DU 17E AU 19E SIECLE : REDEFINIR LE ROLE DU SCIENTIFIQUE FACE AUX FABRICANTS D’INSTRUMENTS SCIENTIFIQUES

Dans cette section, nous analysons comment l’introduction et la démocratisation des instruments scientifiques de mesure a poussé les scientifiques à changer d’organisation et à intégrer de nouveaux acteurs dans le processus scientifique. Cette période a été modélisée suivant trois régimes distincts par l’historien Christian Licoppe (1996). D’abord un régime de curiosité au 17è siècle avec la recherche de faits extraordinaires dans des représentations publiques. Les expérimentations n’avaient pas pour objectif de construire de nouvelles connaissances scientifiques mais plutôt de convaincre un public majoritairement adeptes du syllogisme. Ensuite un régime de l’utilité où les différentes disciplines se sont moins intéressées à émerveiller un public qu’à stabiliser les expérimentations et entrevoir la possibilité de reproduire les expériences. Enfin, un régime de l’exactitude caractérisé par une recherche de standardisation de l’activité scientifique. Notre analyse portera sur l’évolution des rôles des acteurs gravitant autour du processus scientifique et des relations entre ces acteurs.

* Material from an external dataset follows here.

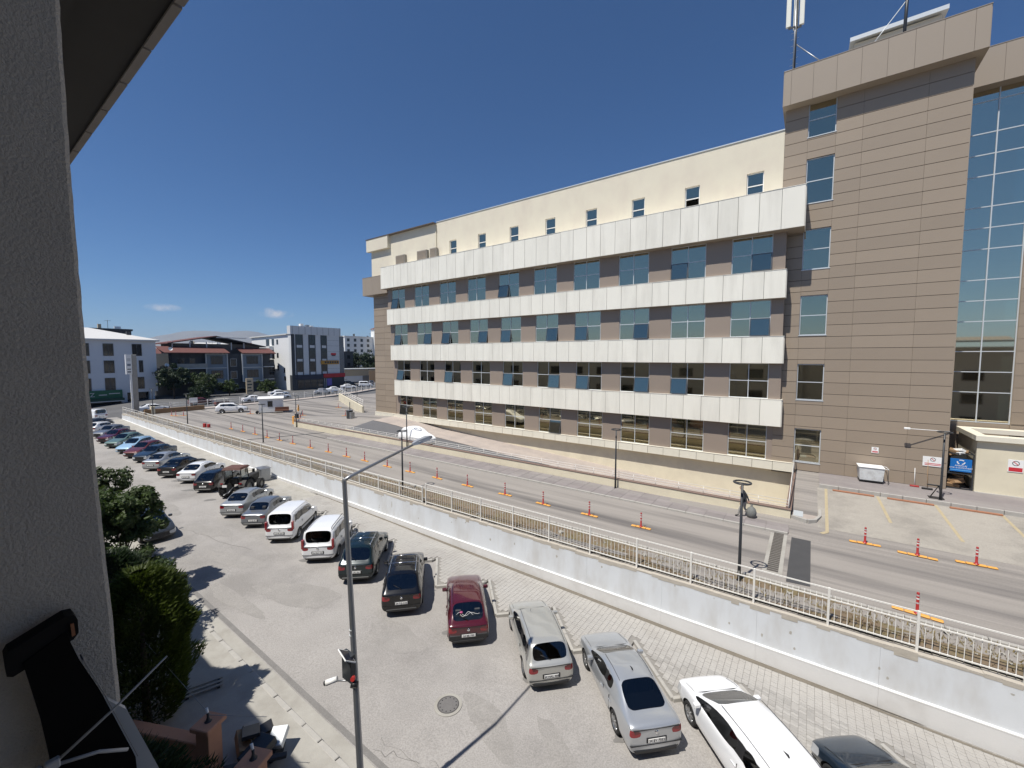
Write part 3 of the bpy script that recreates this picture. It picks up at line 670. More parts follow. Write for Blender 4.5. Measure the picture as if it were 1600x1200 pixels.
# antennas on the roof
ant = thing('antenna_mast', 'white panel antennas on a steel mast at the tower corner', 'antenna', (-1.9, 38, 28.9))
MB().tube([(0, 0, -.3), (0, 0, 7.2)], .07, 8).build('mast', m_steel, ant)
MB().tube([(.06, -.05, 0), (.08, -.07, 3), (.05, -.06, 6)], .045, 6).build('cable', m_black, ant)
for dx, dy in ((-.42, -.1), (.38, .1), (0, .4)): box('panel_antenna', mat('antenna_white', (.72, .72, .64), .5), dx - .15, dx + .15, dy - .08, dy + .08, 4.3, 7.1, ant, b=.03); 
for dx, dy in ((-.42, -.1), (.38, .1)): box('bracket', m_dsteel, min(dx, 0), max(dx, 0), dy - .03, dy + .03, 4.15, 4.27, ant)
MB().tube([(.05, 0, 3.05), (2.3, -.6, .1)], .035, 6).build('stay', m_steel, ant)
box('radio_unit', m_wht, -.55, -.1, -.2, .1, .5, 1.25, ant, b=.02); box('radio_unit', m_wht, .55, .95, -.25, .05, .35, 1.0, ant, b=.02)
for i in range(6): MB().tube([(-.25, 0, 1.6 + .45 * i), (.25, .02, 1.65 + .45 * i)], .012, 5).build('step', m_steel, ant)
ant2 = thing('antenna_mast', 'dark mast with a slanting stay beside the roof housing', 'antenna', (4.05, 38, 28.9))
MB().tube([(0, 0, -.3), (.1, 0, 5)], .09, 8).build('mast', m_dsteel, ant2); MB().tube([(0, 0, 3.2), (-2.4, .1, .1)], .03, 6).build('stay', m_frame, ant2)
for i in range(3): box('equipment_box', m_dsteel, -.45 + .3 * i, -.2 + .3 * i, -.2, .1, .1 + .2 * i, .7 + .2 * i, ant2, b=.02)
# ---------------------------------------------------------------- vehicles
def paint(name, col, metal=.0, rough=.25, coat=1.): return mat('paint_' + name, col, rough, metal, coat=coat, spec=.5, var=.03, vs=3)
# stations: x from the nose, width factor, top z, cabin 0/1, belt z ; intervals: side glass / top glass flags
def S(L, H, hood, cowl, rf, rr_, bl, trunk, tail, nose=.66, belt=.90, pill=(.5, .58), qg=False, bt=.12):
    """hood: z at cowl, cowl/rf/rr_/bl: x of cowl, roof front, roof rear, backlight base; trunk: z there; tail: z at tail"""
    st = [(0.0, .80, nose - .06, 0, 0), (.07, .90, nose + .02, 0, 0), (.38, .965, nose + (hood - nose) * .45, 0, 0), (cowl * .72, .995, hood - .035, 0, 0), (cowl, 1, hood, 0, belt - .02)]
    iv = ['b', 'b', 'b', 'b']
    b1 = rf + (rr_ - rf) * pill[0]; b2 = rf + (rr_ - rf) * pill[1]
    st += [(rf, 1, H - .045, 1, belt)]; iv += ['w']
    st += [(b1, 1, H, 1, belt + .01), (b2, 1, H, 1, belt + .012)]; iv += ['g', 'p']
    if qg:
        c1 = b2 + (rr_ - b2) * .62; st += [(c1, .995, H - .012, 1, belt + .02), (c1 + .09, .995, H - .015, 1, belt + .022)]; iv += ['g', 'p']
    st += [(rr_ - .1, .99, H - .035, 1, belt + .03), (rr_, .985, H - .05, 1, belt + .035)]; iv += ['g', 'c']
    st += [(bl, .97, trunk, 0, belt + .03)]; iv += ['r']
    if L - bl > .3: st += [(bl + (L - bl) * .6, .955, trunk - .01, 0, 0)]; iv += ['b']
    st += [(L - .05, .93, tail, 0, 0), (L, .875, tail - .05, 0, 0)]; iv += ['b', 't']
    return st, iv
SPEC = {
 'sedan': dict(L=4.45, W=1.73, H=1.45, zb=.2, r=.31, wb=(.86, 3.46), wt=.75, sec=S(4.45, 1.45, .96, 1.22, 1.98, 3.28, 3.95, 1.03, .98)),
 'oldsedan': dict(L=4.25, W=1.66, H=1.40, zb=.2, r=.29, wb=(.80, 3.28), wt=.78, sec=S(4.25, 1.40, .92, 1.25, 1.80, 3.15, 3.6, .96, .93, nose=.72)),
 'coupe_sedan': dict(L=4.6, W=1.76, H=1.44, zb=.2, r=.32, wb=(.92, 3.60), wt=.73, sec=S(4.6, 1.44, .97, 1.28, 2.1, 3.3, 4.12, 1.05, 1.0)),
 'hatch': dict(L=4.0, W=1.68, H=1.46, zb=.2, r=.30, wb=(.80, 3.25), wt=.77, sec=S(4.0, 1.46, .95, 1.12, 1.80, 3.35, 3.86, .98, .93)),
 'oldhatch': dict(L=4.05, W=1.67, H=1.42, zb=.2, r=.29, wb=(.82, 3.30), wt=.79, sec=S(4.05, 1.42, .93, 1.22, 1.85, 3.3, 3.88, .95, .90, nose=.7)),
 'wagon': dict(L=4.30, W=1.72, H=1.50, zb=.2, r=.31, wb=(.84, 3.44), wt=.78, sec=S(4.30, 1.50, .97, 1.15, 1.85, 3.90, 4.18, 1.0, .95, qg=True)),
 'suv': dict(L=4.42, W=1.82, H=1.66, zb=.26, r=.35, wb=(.86, 3.47), wt=.77, sec=S(4.42, 1.66, 1.08, 1.14, 1.88, 3.82, 4.26, 1.13, 1.05, nose=.8, belt=1.03, qg=True)),
 'mpv': dict(L=4.75, W=1.86, H=1.66, zb=.22, r=.34, wb=(.94, 3.80), wt=.77, sec=S(4.75, 1.66, 1.05, 1.05, 2.1, 4.1, 4.58, 1.1, 1.02, nose=.76, belt=1.0, qg=True)),
 'van': dict(L=4.15, W=1.74, H=1.82, zb=.22, r=.32, wb=(.80, 3.38), wt=.86, sec=S(4.15, 1.80, 1.1, .95, 1.62, 3.97, 4.06, 1.1, 1.02, nose=.78, belt=1.05, qg=True)),
 'panelvan': dict(L=4.55, W=1.80, H=1.85, zb=.24, r=.33, wb=(.88, 3.65), wt=.86, blind=True, sec=S(4.55, 1.85, 1.12, 1.0, 1.68, 4.38, 4.46, 1.12, 1.02, nose=.8, belt=1.08)),
}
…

L’INSTRUMENT SCIENTIFIQUE COMME OUTIL AU 17E SIECLE POUR PRODUIRE DES FAITS EXTRAORDINAIRES

Le 17è siècle est l’âge d’or des premiers appareils d’optique : « microscope», « télescope » ou encore « baroscope » permettent d’observer des phénomènes qui restaient inaccessibles aux sens humains. Ces instruments sont construits par les physiciens ou les astronomes eux-mêmes ou encore par des artisans mais sous l’étroite surveillance des premiers. L’instrument scientifique représente à cette époque1 le premier mouvement d’opposition fort des intellectuels de l’époque contre les savoirs secrets des alchimistes, mais également contre la rhétorique syllogistique provenant des écrits grecs anciens et considérés jusqu’alors comme source première de vérité. Il y a en effet une scission à l’époque entre partisans d’un raisonnement syllogistique où la production de connaissance est la conséquence unique et directe d’un pur exercice de pensée, et l’émergence d’une méthode empirique qui prône la connaissance basée sur l’expérience. Une petite partie de savants développent de coûteux instruments pour réaliser devant des témoins des expérimentations qui suscitent la curiosité de leur public. Par la construction de faits extraordinaires, ces démonstrations tendent à opposer la vision traditionnelle de l’experientia (la  recension des lieux communs) propre à l’épistémologie grecque et encense le régime de l’experimentum, la mise à l’épreuve artificielle. Après la gloire d’un mode de raisonnement essentiellement porté sur le syllogisme, ces philosophes portent dans leurs démonstrations la valeur d’une rigueur de l’expérience, où l’on fait attention à distinguer fortement les faits de leurs interprétations. Le but à ce moment n’est pas de démontrer mais de convaincre un maximum de personnes que l’expérience locale menée avec les instruments et dans les circonstances particulières peut être généralisée.